Jackson's genius always has been in how he gets his message across, using everything from private meetings to massage egos to clever manipulations of the media. He still hands out the occasional book for a player to read or will edit in movie clips -- it was "Hellboy2" for Game 4 --- to drive home a theme in a video session.

He rarely barks out commands to his troops. He has virtually turned making a point without opening his mouth into an art form. He's like the duck that appears so serene on top of the water, but is paddling his feet furious beneath the surface.

With Andrew Bynum, Pau Gasol and Lamar Odom knee-deep in foul trouble from the first half, Jackson had to get creative in Game 4 using combinations that included D.J. Mbenga, Josh Powell and Sasha Vujacic.
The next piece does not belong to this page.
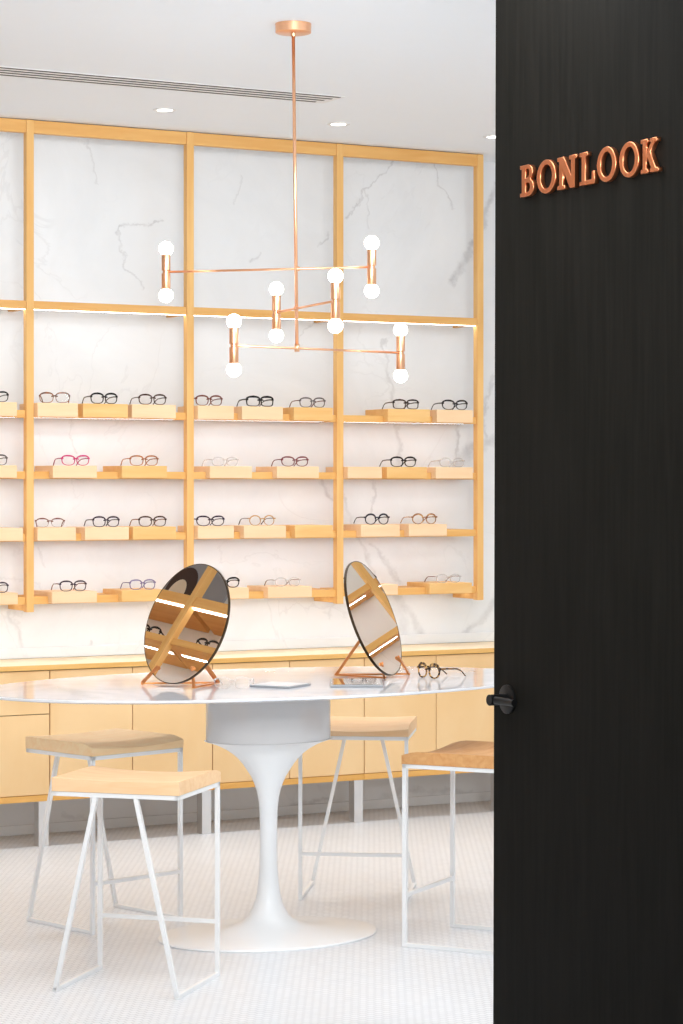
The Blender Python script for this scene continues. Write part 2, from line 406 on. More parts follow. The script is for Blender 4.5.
for (rw, by), lst in blocks.items():
    zb, zt = ROWZ[rw]
    for i, (xa, xb, tone) in enumerate(lst):
        ym = HY - (zt - EYE) * 218
        pa, pb = onY(xa, ym, BF).x, onY(xb, ym, BF).x
        # keep clear of the posts
        for pr in POSTS_R:
            if pr - PW < pa + .0 < pr + .002: pa = pr + .002
            if pr - PW - .002 < pb < pr: pb = pr - PW - .002
        a = BM()
        prof = [(0, 0), (.049, 0), (.049, zb + PLANK_T + .0005 - zb), (.23, zb + PLANK_T + .0005 - zb), (.23, zt - zb), (0, zt - zb)]
        vs0 = [a.verts.new((0, y, z)) for y, z in prof]; vs1 = [a.verts.new((pb - pa, y, z)) for y, z in prof]
        a.faces.new(vs0); a.faces.new(vs1[::-1])
        for k in range(6): a.faces.new((vs0[k], vs0[(k + 1) % 6], vs1[(k + 1) % 6], vs1[k]))
        bmesh.ops.recalc_face_normals(a, faces=a.faces)
        bmesh.ops.bevel(a, geom=list(a.edges), offset=.0012, segments=1, affect='EDGES')
        o = obj('display_block', a, M['block_pale' if tone == 'p' else 'block_mid'])
        o.location = (pa, BF, zb)
        n = len(lst)
        word = 'pale maple' if tone == 'p' else 'golden birch'
        pos = POSN[n][i]
        tag(o, f"{word} display block{'' if n == 1 else ', ' + pos + ' of ' + str({2:'two',3:'three'}[n]) + ','} on the {ROWN[rw]} of the {BAYN[by]}", 'display block', 'wooden display blocks on the shelves')

# ------------------------------------------------------------------ eyeglasses
GM = {}
def gmat(rgb, rough=.25, speck=None):
    key = (rgb, speck)
    if key in GM: return GM[key]
    if speck is None:
        mm = plain('acetate', rgb, rough, spec=.3)
    else:
        mm, nt, b = newmat('tortoise_acetate')
        tc = N(nt, 'ShaderNodeTexCoord'); no = N(nt, 'ShaderNodeTexNoise'); no.inputs['Scale'].default_value = 70; no.inputs['Detail'].default_value = 2
        nt.links.new(tc.outputs['Object'], no.inputs['Vector'])
        r = N(nt, 'ShaderNodeValToRGB'); r.color_ramp.elements[0].position = .44; r.color_ramp.elements[0].color = s2l(rgb)
        r.color_ramp.elements[1].position = .56; r.color_ramp.elements[1].color = s2l(speck)
        nt.links.new(no.outputs['Fac'], r.inputs[0]); nt.links.new(r.outputs[0], b.inputs['Base Color'])
        b.inputs['Roughness'].default_value = .25; b.inputs['Specular IOR Level'].default_value = .3
    GM[key] = mm
    return mm
def clear_mat():
    if 'clear' in GM: return GM['clear']
    m, nt, b = newmat('clear_acetate')
    b.inputs['Base Color'].default_value = s2l((232, 226, 222)); b.inputs['Roughness'].default_value = .15
    b.inputs['Transmission Weight'].default_value = .35; b.inputs['IOR'].default_value = 1.2; b.inputs['Alpha'].default_value = .6
    GM['clear'] = m
    return m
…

When Orlando's Dwight Howard missed his two free throws near the end of regulation, Jackson, his Lakers down by three points, chose to inbound the ball and have the Lakers go the length of the court. He figured that an inbounds pass at midcourt would likely have drawn an immediate foul.

Going all the way down the court, the Lakers were able to get the ball in to Bryant, then to Ariza and then to Fisher.

"I do think some of it the credit does belong outside of myself, to my teammates, to Phil," Fisher said. "Just the way that he's willing to stick with certain people that he believes can help get the job done. It's not always about statistically what is this guy going to bring to the table.

"A lot of coaches won't have that kind of faith, confidence, that kind of perseverance to figure he'll be rewarded in the end. Phil doesn't have to say anything to me. We've been together a long time, been through a lot of games. We understand."

Even if Alonzo Mourning doesn't. As Woody Allen once said, 80 percent of success is showing up.